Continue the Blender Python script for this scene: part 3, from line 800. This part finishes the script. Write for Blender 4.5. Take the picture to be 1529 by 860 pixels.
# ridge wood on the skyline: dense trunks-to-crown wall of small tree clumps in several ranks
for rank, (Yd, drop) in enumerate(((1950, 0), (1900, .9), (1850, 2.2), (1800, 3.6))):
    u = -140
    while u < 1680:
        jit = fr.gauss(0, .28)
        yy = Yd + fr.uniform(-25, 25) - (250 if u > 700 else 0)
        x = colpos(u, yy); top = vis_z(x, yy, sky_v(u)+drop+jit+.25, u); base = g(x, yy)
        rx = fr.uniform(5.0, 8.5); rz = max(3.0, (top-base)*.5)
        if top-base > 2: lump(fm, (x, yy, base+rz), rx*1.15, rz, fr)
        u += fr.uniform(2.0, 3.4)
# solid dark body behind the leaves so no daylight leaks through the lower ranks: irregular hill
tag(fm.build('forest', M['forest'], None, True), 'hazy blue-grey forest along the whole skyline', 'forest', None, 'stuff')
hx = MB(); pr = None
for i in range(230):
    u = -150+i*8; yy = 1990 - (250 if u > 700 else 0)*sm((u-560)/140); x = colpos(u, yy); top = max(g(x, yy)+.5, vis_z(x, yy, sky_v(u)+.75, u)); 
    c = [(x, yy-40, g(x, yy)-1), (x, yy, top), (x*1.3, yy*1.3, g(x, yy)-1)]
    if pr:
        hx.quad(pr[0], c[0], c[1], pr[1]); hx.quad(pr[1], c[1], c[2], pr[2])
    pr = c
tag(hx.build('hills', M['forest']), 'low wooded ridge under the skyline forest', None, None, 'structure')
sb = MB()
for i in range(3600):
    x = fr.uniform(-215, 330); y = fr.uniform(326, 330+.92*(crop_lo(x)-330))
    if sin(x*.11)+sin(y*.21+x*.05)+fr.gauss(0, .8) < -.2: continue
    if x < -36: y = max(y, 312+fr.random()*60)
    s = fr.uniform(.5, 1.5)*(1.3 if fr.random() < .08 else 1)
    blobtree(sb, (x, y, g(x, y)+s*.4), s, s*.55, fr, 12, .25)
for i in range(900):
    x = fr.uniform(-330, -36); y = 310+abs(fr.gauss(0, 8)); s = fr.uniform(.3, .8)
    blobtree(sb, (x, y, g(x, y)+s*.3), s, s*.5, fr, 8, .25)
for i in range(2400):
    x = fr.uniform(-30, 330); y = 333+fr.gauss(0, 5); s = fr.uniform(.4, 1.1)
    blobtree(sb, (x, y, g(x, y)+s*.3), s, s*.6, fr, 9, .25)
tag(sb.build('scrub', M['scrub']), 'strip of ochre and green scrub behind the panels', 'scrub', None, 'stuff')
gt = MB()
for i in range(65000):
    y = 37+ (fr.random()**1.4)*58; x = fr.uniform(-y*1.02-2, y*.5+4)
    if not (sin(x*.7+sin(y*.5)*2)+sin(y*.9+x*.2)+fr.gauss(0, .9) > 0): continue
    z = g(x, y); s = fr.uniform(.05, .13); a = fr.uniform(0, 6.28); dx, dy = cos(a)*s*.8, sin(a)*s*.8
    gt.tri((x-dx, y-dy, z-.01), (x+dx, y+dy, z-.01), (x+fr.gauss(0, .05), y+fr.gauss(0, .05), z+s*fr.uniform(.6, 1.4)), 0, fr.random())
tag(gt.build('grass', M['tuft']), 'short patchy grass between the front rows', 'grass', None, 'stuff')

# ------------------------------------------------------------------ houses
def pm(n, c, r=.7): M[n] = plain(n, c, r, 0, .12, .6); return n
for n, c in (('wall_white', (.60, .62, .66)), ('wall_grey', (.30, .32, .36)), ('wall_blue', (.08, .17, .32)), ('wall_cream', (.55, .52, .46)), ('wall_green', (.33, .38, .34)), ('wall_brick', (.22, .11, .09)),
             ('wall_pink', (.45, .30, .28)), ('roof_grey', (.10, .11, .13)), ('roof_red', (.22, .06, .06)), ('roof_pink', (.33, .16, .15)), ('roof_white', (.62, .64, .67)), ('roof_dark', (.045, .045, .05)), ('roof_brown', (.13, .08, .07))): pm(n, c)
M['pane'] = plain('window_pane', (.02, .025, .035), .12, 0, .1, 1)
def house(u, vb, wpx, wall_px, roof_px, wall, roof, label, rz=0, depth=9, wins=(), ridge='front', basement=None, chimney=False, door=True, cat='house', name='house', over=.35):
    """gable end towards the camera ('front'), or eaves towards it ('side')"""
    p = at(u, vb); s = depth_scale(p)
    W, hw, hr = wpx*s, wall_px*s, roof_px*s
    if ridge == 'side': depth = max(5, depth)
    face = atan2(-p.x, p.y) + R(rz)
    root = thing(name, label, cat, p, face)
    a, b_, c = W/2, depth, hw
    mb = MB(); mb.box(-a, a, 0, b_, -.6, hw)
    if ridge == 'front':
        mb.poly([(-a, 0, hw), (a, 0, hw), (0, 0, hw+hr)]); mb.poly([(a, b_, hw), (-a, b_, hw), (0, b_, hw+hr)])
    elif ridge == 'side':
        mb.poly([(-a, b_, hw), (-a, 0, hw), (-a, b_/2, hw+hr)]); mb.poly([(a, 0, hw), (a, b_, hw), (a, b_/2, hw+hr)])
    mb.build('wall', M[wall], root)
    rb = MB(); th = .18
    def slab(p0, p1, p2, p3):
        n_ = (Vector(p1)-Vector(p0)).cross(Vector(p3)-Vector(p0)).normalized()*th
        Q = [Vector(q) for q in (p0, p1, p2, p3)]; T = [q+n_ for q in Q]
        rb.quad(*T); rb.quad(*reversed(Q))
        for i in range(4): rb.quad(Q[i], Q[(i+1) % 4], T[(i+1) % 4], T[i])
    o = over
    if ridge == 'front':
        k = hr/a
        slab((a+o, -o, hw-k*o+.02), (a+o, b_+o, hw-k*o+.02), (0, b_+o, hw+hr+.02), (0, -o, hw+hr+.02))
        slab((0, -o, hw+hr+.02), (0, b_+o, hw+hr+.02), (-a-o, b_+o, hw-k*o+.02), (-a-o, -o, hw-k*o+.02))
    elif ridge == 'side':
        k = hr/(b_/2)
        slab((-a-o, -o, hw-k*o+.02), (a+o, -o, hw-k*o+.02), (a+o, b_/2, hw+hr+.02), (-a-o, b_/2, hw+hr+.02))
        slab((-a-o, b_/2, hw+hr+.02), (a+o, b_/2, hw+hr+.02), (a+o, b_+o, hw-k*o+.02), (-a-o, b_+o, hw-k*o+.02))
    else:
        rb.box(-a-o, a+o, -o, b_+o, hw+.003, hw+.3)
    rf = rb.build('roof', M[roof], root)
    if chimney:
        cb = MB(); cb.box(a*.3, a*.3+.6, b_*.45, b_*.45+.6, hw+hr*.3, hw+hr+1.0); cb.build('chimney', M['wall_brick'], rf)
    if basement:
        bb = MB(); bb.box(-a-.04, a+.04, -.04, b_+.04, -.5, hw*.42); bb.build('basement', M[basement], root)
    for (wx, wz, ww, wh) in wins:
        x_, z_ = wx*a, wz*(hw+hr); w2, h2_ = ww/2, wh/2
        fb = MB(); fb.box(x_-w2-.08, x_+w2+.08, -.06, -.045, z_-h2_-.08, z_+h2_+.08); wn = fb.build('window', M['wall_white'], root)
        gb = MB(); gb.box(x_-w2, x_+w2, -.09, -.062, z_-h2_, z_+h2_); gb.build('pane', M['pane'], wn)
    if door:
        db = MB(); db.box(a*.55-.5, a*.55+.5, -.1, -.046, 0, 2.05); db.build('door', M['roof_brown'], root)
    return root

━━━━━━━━

> _Exercise brief_:
Return every line in the listing that contains the word "behind".

> _The response_:
# solid dark body behind the leaves so no daylight leaks through the lower ranks: irregular hill
tag(sb.build('scrub', M['scrub']), 'strip of ochre and green scrub behind the panels', 'scrub', None, 'stuff')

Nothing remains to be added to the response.